しかし、ここ最近で一気に加速する皇族の学習院離れ。その背景には、不祥事の続出、学校自体の劣化が影響しているともいわれている。以下は、学習院の劣化を象徴する事件の数々だ。
2000年、元学習院女子中・高等科科長が失踪し、埼玉県の山中で白骨化した姿で発見された。当時の報道によると、先物取引の失敗で多額の借金を抱えた末に自殺したものとみられている。
2001年から2002年には、女子中等科で盗難事件が相次いだ。
「部活などでちょっと目を離した隙に、財布を盗まれる騒ぎが続きました。当時一年に在学中だった高円宮家の次女・典子さまもお金を抜き取られてしまいました」(学習院関係者)『週刊文春』2010年3月18日号より
2003年、早稲田大学のサークル「スーパーフリー」の集団強姦事件で学習院大学1年生が逮捕、懲役6年の判決を受ける。

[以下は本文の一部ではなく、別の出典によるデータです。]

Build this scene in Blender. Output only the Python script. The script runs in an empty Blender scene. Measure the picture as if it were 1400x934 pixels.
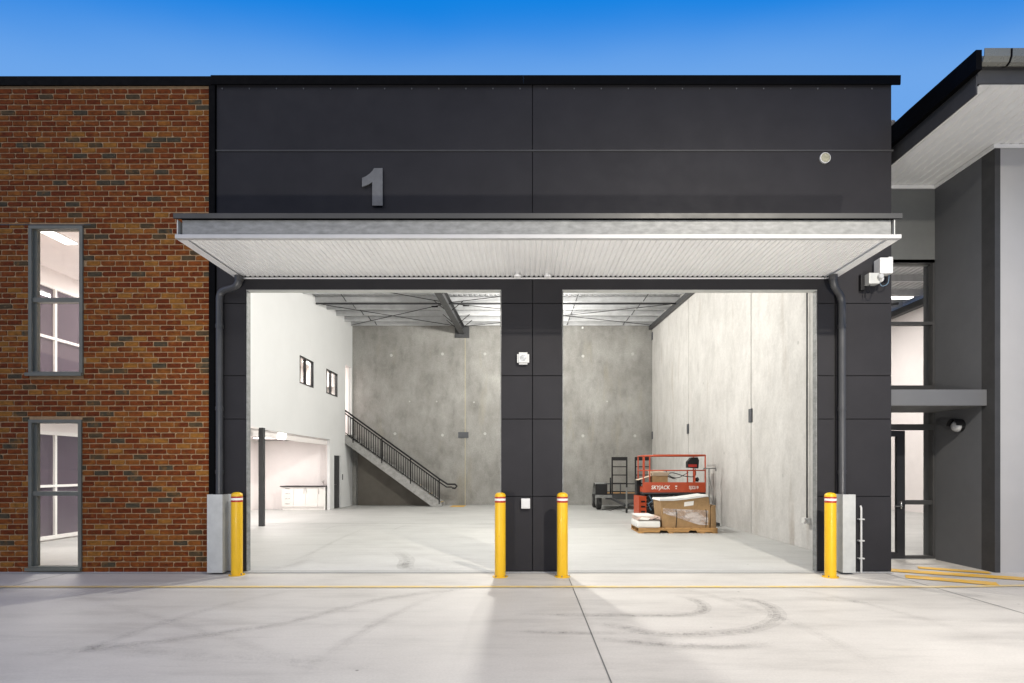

2007年、初等科の男性教諭による児童に対するセクハラ行為が発覚する。
「その教諭はお気に入りの女子児童を“お姫様抱っこ”して記念撮影するなど、約8年にわたってセクハラ行為を繰り返していた」『女性セブン』2014年10月2日号より
2009年5月には、その春に高等科を卒業したばかりの女性が、数学担当の若手男性教師に強姦されたと被害届を出している。最終的に男女のもつれとして被害届は取り下げられ、慰謝料での示談となったが、その教師は依願退職とした。